When that agreement was negotiated the employees were working, not at Tullamarine where the dispute originated, but at Essendon.

There was an agreement, but the employees felt they had a legitimate grievance and were entitled to something more in travelling allowances. They felt that while an agreement had been negotiated, here was something new. You had a position from the oil companies' point of view where they said that there was something in what the men were putting forward, but they did not want to just give in because they had to think in terms of precedents which could be created throughout Australia.

We took the attitude that there was an agreement and it should be adhered to, but we said to the oil companies that, if there is something new, you did not sit back and say that: “there is an agreement”.

The employers, and the third parties who were suffering from the dispute - the airlines - realised that the use of penal sanctions would have only exacerbated the situation.

In the event we are able to intervene, get the parties together and resolve the situation quite quickly.

This was a classic example, and a timely one in relation to the position we had adopted in Canberra.

In the tri-partite talks, we were able to show, from experience in New Zealand where they have had an arbitration system for as long as Australia, that in the last 19 to 20 years they have had sanctions in the legislation but those sanctions have not been applied.

The parties in New Zealand generally agreed that blanket sanctions were not necessary for the successful operation of the Act.

Although our position is manifestly correct, it is becoming clearer that the Federal Government wants to manipulate the situation so that it can paint the trade unions as the villians of the piece, and hold them responsible for rising prices, even for unemployment, and a generally slow rate of economic growth.

They see some virtue in making the trade unions an issue in an early election.

It seems that the same sort of situation is developing in New Zealand where the Seamens' Union has been deregistered and an attempt is being made to use troops or sailors from the Navy to do the job of seamen there.

It is an attempt by a conservative government to create a confrontation with the trade union movement.

We in Australia reject the approach adopted by our government and the provocative confrontation action being taken by the New Zealand government. I have sent a cable this morning to the New Zealand Federation of Labor, in which I have said: "ACTU Executive meeting next week, starting November 15. Prepared consider then any request for assistance your executive may forward in relation to the current New Zealand position."

In other words, if they make a decision that we can be of assistance and they forward that request, then the ACTU Executive would consider that request and be in a position to recommend to affiliated unions that they provide any assistance they can to help to smash this attempt to bring in troops and penalise the New Zealand unions in any way.

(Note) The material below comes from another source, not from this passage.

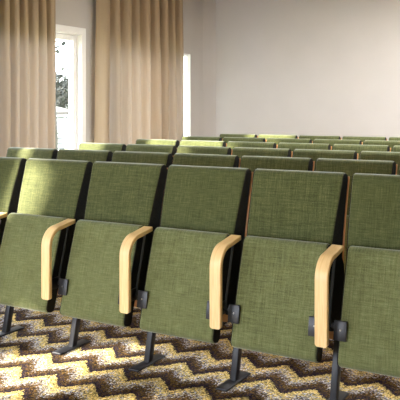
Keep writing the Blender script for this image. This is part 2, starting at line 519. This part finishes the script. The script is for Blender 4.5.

But I believe the Australian government is making a mistake if it believes that the Australian people are so stupid and capable of being misled and misguided by the government's attempts to create an artificial election issue like this.

The Australian people must be going to consider that we have an education system which, given the level of our economic resources, must be one of the worst in the world, and one containing gross inequalities of opportunity. We have a Social Services system which was once the envy of the world and which is now one of the worst.

We have a foreign policy which makes us the laughing stock of every intelligent and objective observer, and which clearly makes us the lackeys of the United States.

We have the odious situation in which the Prime Minister, Mr. McMahon is toadying to Nixon and grovelling to him to try to create an election issue in this country on the basis of the ANZUS treaty.

The government thinks that people are going to allow all these things to be swept aside so that it can create an election issue out of industrial relations.

All trade unions have a responsibility in these circumstances, not only of educating their own membership, but of getting the story out to the people at large.

It must be made known that we are not asking for any special rights for the trade union movement. We are simply asking for the same rights as employers who have an uninhibited right to go out and get the best price they can for what they have to sell.

The difference between us and the employers is that, in making their decisions, employers do not even have the limitation of going before any independent tribunal to justify their actions.

If we understand that we have a good case and go out and tell our story then we have nothing to fear from the political tactic being followed by the Federal Government.

I would like to deal briefly with the question of international relations. We have continued a very close relationship with our friends from New Zealand. When I was recently in New Zealand I met with the executive of the N.Z. Federation of Labor, and they took up a decision of the last ACTU Congress which was to examine ways of establishing closer co-operation between our two trade union movements.

That decision was that we should establish a body - the Australia and New Zealand Trade Union Consultative Committee - which should meet a couple of times a year to discuss matters of mutual interest.

So we have close and increasingly cordial relations with our neighbours across the Tasman. But it is important that we should play an active part in international relations in a broader sense.

If you do not have international peace and goodwill, then all you do internally will not add up to very much. The trade union movement cannot of itself alter the progress of international relations, but it does have an important role to play in that process.

It is good that the Amalgamated Postal Workers' Union is in the forefront of our affiliated unions in the way in which you approach international relations.

But I believe we are too circumspect in confining our international relations effort to those countries which have political organisations and practices akin to our own.

We must also be talking to those with a wide dispersion of ideas, because it is with these people that there is the greatest potential for areas of conflict to open up.

I hope that we will be able to broaden our contacts in the future, and I am glad that you as a union have an interest in international affairs. I am pleased to have had this opportunity to open your conference and I am confident that you will make decisions which will be of benefit, not only to your own membership but which will play a part in the development of the whole trade union movement.